2人が2014年のロシアによるクリミア侵攻を体験し“戦争”をテーマに描いた絵本『戦争が町にやってくる』(ブロンズ新社)が先月3日に翻訳・出版され、発行部数1万2000部(6月27日現在)を超えるなど注目されています。
2人に今の状況をリモートインタビューし、“日本に住む人に伝えたいこと”を伺いました。
■軍事侵攻から4か月以上が経過…今も「眠れない日々が続いている」
――現在の状況を教えていただけますか?
アンドリー:私たちは今、ウクライナ西部のリビウという街にいます。前線から800kmほどの場所ですが、現在ウクライナに“安全な場所”などありません。なぜなら全ての街・村が、ロシアのミサイルの標的となっているからです。1日に数回サイレンが鳴ります。サイレンが無い時もあります。しかし、ロシアのミサイルはこの国の全ての場所において危険です。
――軍事侵攻でどんな影響を受けていますか?
ロマナ:侵攻の影響を全てのウクライナ人が受けています。眠れない日々が続いていますし、ストレスもかかります。ただ、仕事に戻るようなタイミングにきていて、軍のための資金集めのボランティアをするなど、すごく濃い日々を過ごしています。
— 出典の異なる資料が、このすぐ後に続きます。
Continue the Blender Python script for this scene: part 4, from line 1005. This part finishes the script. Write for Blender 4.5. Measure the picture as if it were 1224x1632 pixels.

■日本に住む人に伝えたいこと“ずっと注目を失わないで”
――日本に住む人に今「軍事侵攻について伝えたいこと」「考えてほしいこと」はありますか?
ロマナ:まずは日本の人々の支援に感謝します。軍事侵攻の初日から支援してくれたことを知っています。これからも(軍事侵攻について)ずっと注目を失わないでほしいです。これからの未来のためにも、この“戦争犯罪” “邪悪なこと”がしっかりと罰を受けるべきであり、罰を受けないとまた繰り返されてしまいます。
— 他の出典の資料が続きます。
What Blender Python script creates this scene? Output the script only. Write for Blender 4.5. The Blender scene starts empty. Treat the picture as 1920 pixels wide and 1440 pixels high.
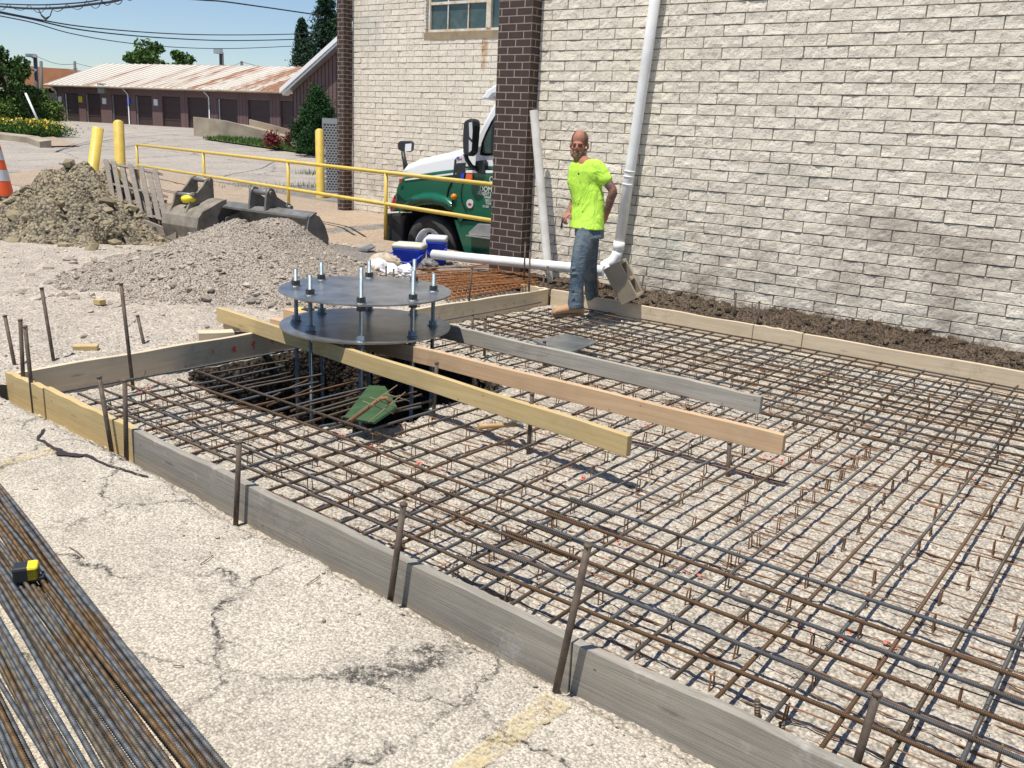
import bpy, math, random
import numpy as np
from mathutils import Vector, Matrix
random.seed(7); RNG=np.random.default_rng(7)
sc=bpy.context.scene; COL=sc.collection
# ------------------------------------------------------------------ camera
F=1704.0; H=1.56
def _d(a,b):
    v=Vector((a,-b,-F)); return v.normalized()
_up=-_d(-300,6180); _u=_d(-2330,-583); _u=(_u-_up*_u.dot(_up)).normalized()
AX=-_u; AZ=_up; AY=AZ.cross(AX)
ROT=Matrix((AX,AY,AZ))                       # camera -> world
CAM=Vector((0,0,H))
def ray(px,py): return ROT@_d(px-960,py-720)
def g(px,py,z=0.0):
    r=ray(px,py); return CAM+r*((z-H)/r.z)
def pl(px,py,y):
    r=ray(px,py); return CAM+r*(y/r.y)
def P(px,py,dep):
    return CAM+ROT@Vector(((px-960)/F*dep,-(py-720)/F*dep,-dep))
def hz(x,y):
    d=-0.579*x+0.771*y
    t=min(max((d-20)/36,0),1); t=t*t*(3-2*t)
    z=-0.10+1.02*t
    if d>60: z+=(d-60)*0.004
    return z
def hzn(x,y):
    d=-0.579*x+0.771*y
    t=np.clip((d-20)/36,0,1); t=t*t*(3-2*t)
    return -0.10+1.02*t+np.clip(d-60,0,None)*0.004
def gt(px,py):
    z=-0.1
    for _ in range(40):
        p=g(px,py,z) if z<H-.05 else None
        if p is None: break
        z=z*.5+.5*hz(p.x,p.y)
    p.z=hz(p.x,p.y); return p
def dep(p): return -(ROT.transposed()@(Vector(p)-CAM)).z
cd=bpy.data.cameras.new('camera'); cam=bpy.data.objects.new('camera',cd); COL.objects.link(cam)
cam.matrix_world=Matrix.Translation(CAM)@ROT.to_4x4()
cd.sensor_width=36; cd.lens=36*F/1920; cd.clip_end=3000; cd.clip_start=.05
sc.camera=cam
sc.render.resolution_x=1024; sc.render.resolution_y=768
# ------------------------------------------------------------------ noise
def vn(x,y,s=0):
    xi=np.floor(x); yi=np.floor(y); fx=x-xi; fy=y-yi
    fx=fx*fx*(3-2*fx); fy=fy*fy*(3-2*fy)
    def h(a,b):
        v=np.sin(a*127.1+b*311.7+s*74.7)*43758.5453
        return v-np.floor(v)
    return (h(xi,yi)*(1-fx)+h(xi+1,yi)*fx)*(1-fy)+(h(xi,yi+1)*(1-fx)+h(xi+1,yi+1)*fx)*fy
def fb(x,y,o=4,s=0):
    a=.5; r=0; t=0
    for i in range(o):
        r=r+a*vn(x*2**i,y*2**i,s+i*13); t+=a; a*=.5
    return r/t
# ------------------------------------------------------------------ materials
MATS={}
class NB:
    def __init__(s,name,rough=.8,metal=0,spec=None):
        s.m=bpy.data.materials.new(name); s.m.use_nodes=True; s.n=s.m.node_tree.nodes; s.l=s.m.node_tree.links
        s.b=s.n['Principled BSDF']; s.b.inputs['Roughness'].default_value=rough; s.b.inputs['Metallic'].default_value=metal
        if spec is not None: s.b.inputs['Specular IOR Level'].default_value=spec
        s.tc=s.n.new('ShaderNodeTexCoord'); s.co=s.tc.outputs['Object']; s.h=None
        MATS[name]=s.m
    def mp(s,sc=(1,1,1),loc=(0,0,0)):
        m=s.n.new('ShaderNodeMapping'); m.inputs['Scale'].default_value=sc; m.inputs['Location'].default_value=loc
        s.l.new(s.co,m.inputs['Vector']); return m.outputs[0]
    def noise(s,scale,det=4,rough=.6,sc=None,loc=(0,0,0),dist=0):
        t=s.n.new('ShaderNodeTexNoise'); t.inputs['Scale'].default_value=scale; t.inputs['Detail'].default_value=det
        t.inputs['Roughness'].default_value=rough; t.inputs['Distortion'].default_value=dist
        s.l.new(s.mp(sc or (1,1,1),loc),t.inputs['Vector']); return t.outputs['Fac']
    def voro(s,scale,feat='F1',out='Distance',sc=None,rnd=1):
        t=s.n.new('ShaderNodeTexVoronoi'); t.inputs['Scale'].default_value=scale; t.feature=feat; t.inputs['Randomness'].default_value=rnd
        s.l.new(s.mp(sc or (1,1,1)),t.inputs['Vector']); return t.outputs[out]
    def ramp(s,x,st):
        r=s.n.new('ShaderNodeValToRGB'); e=r.color_ramp.elements
        while len(e)<len(st): e.new(.5)
        for k,(p,c) in enumerate(st):
            e[k].position=p; c=c if hasattr(c,'__len__') else (c,c,c)
            e[k].color=(*c,1)
        s.l.new(x,r.inputs[0]); return r.outputs[0]
    def mix(s,f,a,b,mode='MIX'):
        m=s.n.new('ShaderNodeMix'); m.data_type='RGBA'; m.blend_type=mode
        for i,v in ((0,f),(6,a),(7,b)):
            if hasattr(v,'links') or hasattr(v,'is_linked'): s.l.new(v,m.inputs[i])
            elif i==0: m.inputs[0].default_value=v
            else: m.inputs[i].default_value=(*v,1)
        return m.outputs[2]
    def math(s,op,a,b=0):
        m=s.n.new('ShaderNodeMath'); m.operation=op
        for i,v in ((0,a),(1,b)):
            if hasattr(v,'is_linked'): s.l.new(v,m.inputs[i])
            else: m.inputs[i].default_value=v
        return m.outputs[0]
    def isl(s):
        return s.n.new('ShaderNodeNewGeometry').outputs['Random Per Island']
    def orand(s):
        return s.n.new('ShaderNodeObjectInfo').outputs['Random']
    def sep(s,i):
        x=s.n.new('ShaderNodeSeparateXYZ'); s.l.new(s.co,x.inputs[0]); return x.outputs[i]
    def col(s,c):
        if hasattr(c,'is_linked'): s.l.new(c,s.b.inputs['Base Color'])
        else: s.b.inputs['Base Color'].default_value=(*c,1)
        return s
    def bump(s,hgt,st=.5,dist=.01):
        b=s.n.new('ShaderNodeBump'); b.inputs['Strength'].default_value=st; b.inputs['Distance'].default_value=dist
        s.l.new(hgt,b.inputs['Height'])
        if s.h: s.l.new(s.h,b.inputs['Normal'])
        s.h=b.outputs[0]; s.l.new(s.h,s.b.inputs['Normal']); return s
def ground_mat(name,c1,c2,c3,speck=90,sp_lo=.25,bdist=.006,patch=.5,crack=None,dark=(.12,.11,.10),grit=0):
    """aggregate surface: coloured patches, random-tone pebbles in a darker matrix, gritty stains and fine cracks"""
    k=NB(name,.93,spec=.15)
    nd=k.n.new('ShaderNodeTexNoise'); nd.inputs['Scale'].default_value=speck*.7; nd.inputs['Detail'].default_value=2; k.l.new(k.co,nd.inputs['Vector'])
    vd=k.n.new('ShaderNodeVectorMath'); vd.operation='MULTIPLY_ADD'; q=1.1/speck; vd.inputs[1].default_value=(q,q,q); k.l.new(nd.outputs['Color'],vd.inputs[0]); k.l.new(k.co,vd.inputs[2])
    def vor(sc,feat,out):
        t=k.n.new('ShaderNodeTexVoronoi'); t.feature=feat; t.inputs['Scale'].default_value=sc; k.l.new(vd.outputs[0],t.inputs['Vector']); return t.outputs[out]
    big=k.noise(patch,5,.6); mid=k.noise(patch*7,4,.65)
    c=k.mix(k.ramp(big,[(.35,0),(.65,1)]),c1,c2)
    c=k.mix(k.ramp(mid,[(.45,0),(.7,1)]),c,c3)
    cc=k.n.new('ShaderNodeSeparateColor'); k.l.new(vor(speck,'F1','Color'),cc.inputs[0])
    c=k.mix(1,c,k.ramp(cc.outputs[0],[(0,.78),(.35,.92),(.7,1.05),(1,1.22)]),'MULTIPLY')
    d=vor(speck,'F1','Distance'); c=k.mix(1,c,k.ramp(d,[(.0,1.08),(.45,1),(.75,sp_lo)]),'MULTIPLY')
    e=k.noise(speck*.33,4,.8); c=k.mix(1,c,k.ramp(e,[(.30,.68),(.44,.95),(.6,1.03),(.75,1.12)]),'MULTIPLY')
    if grit:
        gm=k.ramp(k.noise(1.3,4,.65,loc=(3,1,0)),[(.52,0),(.78,1)]); gs=k.ramp(k.noise(speck*.9,3,.8),[(.47,0),(.56,1)])
        c=k.mix(k.math('MULTIPLY',k.math('MULTIPLY',gm,gs),grit),c,tuple(v*.3 for v in c3))
    if crack:
        w=k.n.new('ShaderNodeTexVoronoi'); w.feature='DISTANCE_TO_EDGE'; w.inputs['Scale'].default_value=crack
        nn=k.n.new('ShaderNodeTexNoise'); nn.inputs['Scale'].default_value=2.2; nn.inputs['Detail'].default_value=9; nn.inputs['Roughness'].default_value=.65
        k.l.new(k.co,nn.inputs['Vector'])
        va=k.n.new('ShaderNodeVectorMath'); va.operation='MULTIPLY_ADD'; va.inputs[1].default_value=(.6,.6,.0)
        k.l.new(nn.outputs['Color'],va.inputs[0]); k.l.new(k.co,va.inputs[2]); k.l.new(va.outputs[0],w.inputs['Vector'])
        gate=k.ramp(k.noise(2.6,5,.75),[(.38,0),(.54,1)]); brk=k.ramp(k.noise(38,3,.8),[(.38,0),(.55,1)])
        soft=k.ramp(w.outputs['Distance'],[(0,1),(.035,0)]); hard=k.ramp(w.outputs['Distance'],[(0,1),(.004,.8),(.009,0)])
        c=k.mix(k.math('MULTIPLY',k.math('MULTIPLY',gate,soft),k.math('MULTIPLY',brk,.30)),c,dark)
        c=k.mix(k.math('MULTIPLY',k.math('MULTIPLY',gate,hard),brk),c,tuple(v*.4 for v in dark))
        k.bump(k.math('SUBTRACT',1.0,k.math('MULTIPLY',hard,gate)),.6,.01)
    k.col(c); k.bump(k.math('SUBTRACT',1.0,d),.7,bdist); k.bump(e,.6,bdist*1.5); return k
ground_mat('concrete',(.53,.475,.39),(.58,.52,.43),(.47,.42,.345),120,.6,.004,.8,crack=1.25,grit=.8)
ground_mat('rubble',(.48,.42,.35),(.55,.485,.405),(.40,.355,.30),70,.55,.008,.5)
ground_mat('asphalt',(.235,.215,.195),(.32,.285,.245),(.18,.165,.15),60,.5,.004,.35)
ground_mat('gravel',(.47,.42,.35),(.53,.475,.395),(.39,.35,.295),75,.55,.008,2.0,grit=.3)
ground_mat('pilegravel',(.39,.335,.275),(.43,.37,.305),(.32,.28,.23),60,.3,.012,2.0)
ground_mat('tan_drive',(.42,.315,.225),(.36,.29,.22),(.45,.35,.25),60,.7,.003,.5)
ground_mat('old_road',(.38,.34,.29),(.30,.27,.24),(.41,.36,.305),30,.92,.003,.12,crack=.25)
ground_mat('darksoil',(.13,.095,.068),(.17,.13,.095),(.09,.066,.048),60,.2,.02,2.0)
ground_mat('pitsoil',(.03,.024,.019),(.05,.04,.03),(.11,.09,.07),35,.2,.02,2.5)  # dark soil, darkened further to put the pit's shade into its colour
ground_mat('clay',(.35,.29,.19),(.25,.215,.155),(.19,.165,.125),25,.25,.03,1.6)
ground_mat('grass_soil',(.09,.13,.035),(.12,.15,.05),(.2,.17,.1),40,.4,.01,1)
def simple(name,c,rough=.6,metal=0,var=.0,vs=6,bump=0,bs=60,spec=None,c2=None):
    k=NB(name,rough,metal,spec)
    if c2 is not None or var:
        c2=c2 if c2 is not None else tuple(v*(1-var) for v in c)
        k.col(k.mix(k.ramp(k.noise(vs,6,.65),[(.38,0),(.64,1)]),c,c2))
    else: k.col(c)
    if bump: k.bump(k.noise(bs,4),.6,bump)
    return k
def wood(name,c1,c2,grain=.35,rough=.75,res=.22):
    k=NB(name,rough,spec=.25)
    n=k.noise(5,6,.6,sc=(.35,3.2,9),dist=.6); m=k.noise(22,4,.7,sc=(.12,5,9)); b=k.noise(2.3,3,.6)
    c=k.mix(k.ramp(n,[(.35,0),(.65,1)]),c1,c2)
    c=k.mix(k.ramp(m,[(.47,0),(.68,grain)]),c,tuple(v*.45 for v in c2))
    c=k.mix(k.ramp(b,[(.5,0),(.75,.4)]),c,tuple(v*.6 for v in c1))
    kn=k.math('ADD',k.voro(1.3,'F1','Distance',sc=(1,5,5)),k.math('MULTIPLY',k.math('SUBTRACT',k.noise(30,3),.5),.06)); c=k.mix(k.ramp(kn,[(.03,.6),(.075,0)]),c,tuple(v*.45 for v in c2))
    c=k.mix(k.ramp(k.noise(3.4,6,.75,loc=(4,2,1)),[(.56,0),(.68,res)]),c,(.50,.48,.44)); c=k.mix(k.ramp(k.noise(2.1,6,.8,loc=(1,7,3)),[(.58,0),(.70,.45)]),c,tuple(v*.5 for v in c2)); sp=k.voro(9,'F1','Distance',sc=(.6,1,1)); c=k.mix(k.ramp(sp,[(.035,.7),(.045,0)]),c,(.06,.05,.045))
    k.col(c).bump(m,.5,.003); return k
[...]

アンドリー:戦争に関して、決して語るのやめてほしくないです。常に注意を払っていてほしいし、この戦争は決して繰り返してはならないものだと思います。
■“戦争に関して絵本を…” 意欲語るも「見直す時間が必要」
――次はどんな絵本を描きたいと思っていますか?
アンドリー:戦争が終わったら、この戦争で起こっていることを見直していきたいです。戦争に関して、また新たな絵本を書くかもしれません。
ロマナ:今は世界で断片的なものしか見えていません。私たちは日々その日を暮らしており、この戦争が私たちの国だけでなく、世界全体にもたらす影響を大局的に見ることができません。見直すためには時間をかけなくてはなりません。非常に力強く、意義のある絵本を作ることができればと思っています。